>> Begin
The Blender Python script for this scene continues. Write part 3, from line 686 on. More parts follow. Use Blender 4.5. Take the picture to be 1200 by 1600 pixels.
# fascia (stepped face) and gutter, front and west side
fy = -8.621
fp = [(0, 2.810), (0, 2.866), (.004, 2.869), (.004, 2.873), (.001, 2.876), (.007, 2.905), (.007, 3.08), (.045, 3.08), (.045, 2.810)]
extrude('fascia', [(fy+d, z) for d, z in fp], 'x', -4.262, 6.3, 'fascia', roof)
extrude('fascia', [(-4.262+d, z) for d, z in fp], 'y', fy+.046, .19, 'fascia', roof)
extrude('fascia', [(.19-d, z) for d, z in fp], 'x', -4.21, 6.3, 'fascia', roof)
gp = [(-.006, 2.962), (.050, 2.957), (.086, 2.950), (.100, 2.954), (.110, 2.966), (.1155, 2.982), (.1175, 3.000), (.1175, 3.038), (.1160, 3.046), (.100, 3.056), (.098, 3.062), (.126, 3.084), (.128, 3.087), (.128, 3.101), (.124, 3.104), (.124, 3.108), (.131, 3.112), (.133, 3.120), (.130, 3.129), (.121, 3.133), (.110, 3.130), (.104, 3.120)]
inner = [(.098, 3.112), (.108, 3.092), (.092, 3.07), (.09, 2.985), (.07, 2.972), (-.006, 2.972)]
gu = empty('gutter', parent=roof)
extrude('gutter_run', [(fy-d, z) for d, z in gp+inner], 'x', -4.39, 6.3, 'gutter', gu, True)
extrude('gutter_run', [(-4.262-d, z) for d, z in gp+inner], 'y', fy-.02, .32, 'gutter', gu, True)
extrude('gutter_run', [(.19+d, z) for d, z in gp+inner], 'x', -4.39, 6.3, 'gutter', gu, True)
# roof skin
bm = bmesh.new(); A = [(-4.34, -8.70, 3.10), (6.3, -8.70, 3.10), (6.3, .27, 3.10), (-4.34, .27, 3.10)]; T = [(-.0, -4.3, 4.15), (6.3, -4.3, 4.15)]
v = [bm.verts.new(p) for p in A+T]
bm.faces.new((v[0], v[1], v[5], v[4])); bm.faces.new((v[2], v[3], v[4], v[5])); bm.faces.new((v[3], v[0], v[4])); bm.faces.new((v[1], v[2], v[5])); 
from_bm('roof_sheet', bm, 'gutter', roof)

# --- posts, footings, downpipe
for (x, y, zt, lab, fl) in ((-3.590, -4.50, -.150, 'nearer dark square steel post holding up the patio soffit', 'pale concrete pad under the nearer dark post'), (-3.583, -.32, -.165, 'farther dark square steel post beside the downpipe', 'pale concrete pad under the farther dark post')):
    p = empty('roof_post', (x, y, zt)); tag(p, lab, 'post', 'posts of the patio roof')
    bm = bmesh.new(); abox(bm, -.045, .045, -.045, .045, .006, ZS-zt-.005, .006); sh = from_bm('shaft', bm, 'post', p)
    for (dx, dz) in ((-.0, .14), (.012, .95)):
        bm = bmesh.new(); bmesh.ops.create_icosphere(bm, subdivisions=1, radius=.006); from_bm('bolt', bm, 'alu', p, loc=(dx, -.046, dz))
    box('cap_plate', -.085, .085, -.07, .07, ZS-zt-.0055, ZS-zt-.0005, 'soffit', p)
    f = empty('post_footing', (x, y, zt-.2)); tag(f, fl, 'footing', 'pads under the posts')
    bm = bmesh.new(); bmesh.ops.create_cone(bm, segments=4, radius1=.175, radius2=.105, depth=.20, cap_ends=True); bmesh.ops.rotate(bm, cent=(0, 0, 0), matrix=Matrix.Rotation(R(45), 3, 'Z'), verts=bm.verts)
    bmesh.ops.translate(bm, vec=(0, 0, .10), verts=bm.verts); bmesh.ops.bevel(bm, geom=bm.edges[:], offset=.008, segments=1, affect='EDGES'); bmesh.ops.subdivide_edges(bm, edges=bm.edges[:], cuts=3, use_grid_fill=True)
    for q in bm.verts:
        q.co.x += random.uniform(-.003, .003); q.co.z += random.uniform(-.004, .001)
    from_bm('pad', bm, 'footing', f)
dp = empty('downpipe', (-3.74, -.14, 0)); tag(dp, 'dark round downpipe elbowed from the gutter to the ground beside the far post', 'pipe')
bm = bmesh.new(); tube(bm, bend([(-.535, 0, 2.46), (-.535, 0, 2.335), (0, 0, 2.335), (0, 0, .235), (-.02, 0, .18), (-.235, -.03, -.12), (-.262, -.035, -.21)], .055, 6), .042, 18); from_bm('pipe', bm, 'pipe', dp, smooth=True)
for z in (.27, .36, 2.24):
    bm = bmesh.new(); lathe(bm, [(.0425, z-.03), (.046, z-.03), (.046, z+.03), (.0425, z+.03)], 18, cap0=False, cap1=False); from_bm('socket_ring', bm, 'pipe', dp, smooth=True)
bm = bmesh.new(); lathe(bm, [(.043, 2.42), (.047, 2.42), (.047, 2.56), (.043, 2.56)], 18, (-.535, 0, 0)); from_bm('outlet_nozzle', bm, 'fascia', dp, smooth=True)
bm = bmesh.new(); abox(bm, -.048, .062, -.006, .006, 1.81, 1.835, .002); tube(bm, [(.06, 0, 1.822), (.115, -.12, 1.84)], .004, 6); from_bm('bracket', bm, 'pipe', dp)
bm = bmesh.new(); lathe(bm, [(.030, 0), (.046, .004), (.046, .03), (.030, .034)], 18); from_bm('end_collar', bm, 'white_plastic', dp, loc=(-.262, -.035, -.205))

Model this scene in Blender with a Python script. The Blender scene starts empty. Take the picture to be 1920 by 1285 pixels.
>> End
Transcribe every record above exactly as it appears.

■ **Result of this exercise**:
The Blender Python script for this scene continues. Write part 3, from line 686 on. More parts follow. Use Blender 4.5. Take the picture to be 1200 by 1600 pixels.
# fascia (stepped face) and gutter, front and west side
fy = -8.621
fp = [(0, 2.810), (0, 2.866), (.004, 2.869), (.004, 2.873), (.001, 2.876), (.007, 2.905), (.007, 3.08), (.045, 3.08), (.045, 2.810)]
extrude('fascia', [(fy+d, z) for d, z in fp], 'x', -4.262, 6.3, 'fascia', roof)
extrude('fascia', [(-4.262+d, z) for d, z in fp], 'y', fy+.046, .19, 'fascia', roof)
extrude('fascia', [(.19-d, z) for d, z in fp], 'x', -4.21, 6.3, 'fascia', roof)
gp = [(-.006, 2.962), (.050, 2.957), (.086, 2.950), (.100, 2.954), (.110, 2.966), (.1155, 2.982), (.1175, 3.000), (.1175, 3.038), (.1160, 3.046), (.100, 3.056), (.098, 3.062), (.126, 3.084), (.128, 3.087), (.128, 3.101), (.124, 3.104), (.124, 3.108), (.131, 3.112), (.133, 3.120), (.130, 3.129), (.121, 3.133), (.110, 3.130), (.104, 3.120)]
inner = [(.098, 3.112), (.108, 3.092), (.092, 3.07), (.09, 2.985), (.07, 2.972), (-.006, 2.972)]
gu = empty('gutter', parent=roof)
extrude('gutter_run', [(fy-d, z) for d, z in gp+inner], 'x', -4.39, 6.3, 'gutter', gu, True)
extrude('gutter_run', [(-4.262-d, z) for d, z in gp+inner], 'y', fy-.02, .32, 'gutter', gu, True)
extrude('gutter_run', [(.19+d, z) for d, z in gp+inner], 'x', -4.39, 6.3, 'gutter', gu, True)
# roof skin
bm = bmesh.new(); A = [(-4.34, -8.70, 3.10), (6.3, -8.70, 3.10), (6.3, .27, 3.10), (-4.34, .27, 3.10)]; T = [(-.0, -4.3, 4.15), (6.3, -4.3, 4.15)]
v = [bm.verts.new(p) for p in A+T]
bm.faces.new((v[0], v[1], v[5], v[4])); bm.faces.new((v[2], v[3], v[4], v[5])); bm.faces.new((v[3], v[0], v[4])); bm.faces.new((v[1], v[2], v[5])); 
from_bm('roof_sheet', bm, 'gutter', roof)

# --- posts, footings, downpipe
for (x, y, zt, lab, fl) in ((-3.590, -4.50, -.150, 'nearer dark square steel post holding up the patio soffit', 'pale concrete pad under the nearer dark post'), (-3.583, -.32, -.165, 'farther dark square steel post beside the downpipe', 'pale concrete pad under the farther dark post')):
    p = empty('roof_post', (x, y, zt)); tag(p, lab, 'post', 'posts of the patio roof')
    bm = bmesh.new(); abox(bm, -.045, .045, -.045, .045, .006, ZS-zt-.005, .006); sh = from_bm('shaft', bm, 'post', p)
    for (dx, dz) in ((-.0, .14), (.012, .95)):
        bm = bmesh.new(); bmesh.ops.create_icosphere(bm, subdivisions=1, radius=.006); from_bm('bolt', bm, 'alu', p, loc=(dx, -.046, dz))
    box('cap_plate', -.085, .085, -.07, .07, ZS-zt-.0055, ZS-zt-.0005, 'soffit', p)
    f = empty('post_footing', (x, y, zt-.2)); tag(f, fl, 'footing', 'pads under the posts')
    bm = bmesh.new(); bmesh.ops.create_cone(bm, segments=4, radius1=.175, radius2=.105, depth=.20, cap_ends=True); bmesh.ops.rotate(bm, cent=(0, 0, 0), matrix=Matrix.Rotation(R(45), 3, 'Z'), verts=bm.verts)
    bmesh.ops.translate(bm, vec=(0, 0, .10), verts=bm.verts); bmesh.ops.bevel(bm, geom=bm.edges[:], offset=.008, segments=1, affect='EDGES'); bmesh.ops.subdivide_edges(bm, edges=bm.edges[:], cuts=3, use_grid_fill=True)
    for q in bm.verts:
        q.co.x += random.uniform(-.003, .003); q.co.z += random.uniform(-.004, .001)
    from_bm('pad', bm, 'footing', f)
dp = empty('downpipe', (-3.74, -.14, 0)); tag(dp, 'dark round downpipe elbowed from the gutter to the ground beside the far post', 'pipe')
bm = bmesh.new(); tube(bm, bend([(-.535, 0, 2.46), (-.535, 0, 2.335), (0, 0, 2.335), (0, 0, .235), (-.02, 0, .18), (-.235, -.03, -.12), (-.262, -.035, -.21)], .055, 6), .042, 18); from_bm('pipe', bm, 'pipe', dp, smooth=True)
for z in (.27, .36, 2.24):
    bm = bmesh.new(); lathe(bm, [(.0425, z-.03), (.046, z-.03), (.046, z+.03), (.0425, z+.03)], 18, cap0=False, cap1=False); from_bm('socket_ring', bm, 'pipe', dp, smooth=True)
bm = bmesh.new(); lathe(bm, [(.043, 2.42), (.047, 2.42), (.047, 2.56), (.043, 2.56)], 18, (-.535, 0, 0)); from_bm('outlet_nozzle', bm, 'fascia', dp, smooth=True)
bm = bmesh.new(); abox(bm, -.048, .062, -.006, .006, 1.81, 1.835, .002); tube(bm, [(.06, 0, 1.822), (.115, -.12, 1.84)], .004, 6); from_bm('bracket', bm, 'pipe', dp)
bm = bmesh.new(); lathe(bm, [(.030, 0), (.046, .004), (.046, .03), (.030, .034)], 18); from_bm('end_collar', bm, 'white_plastic', dp, loc=(-.262, -.035, -.205))

Model this scene in Blender with a Python script. The Blender scene starts empty. Take the picture to be 1920 by 1285 pixels.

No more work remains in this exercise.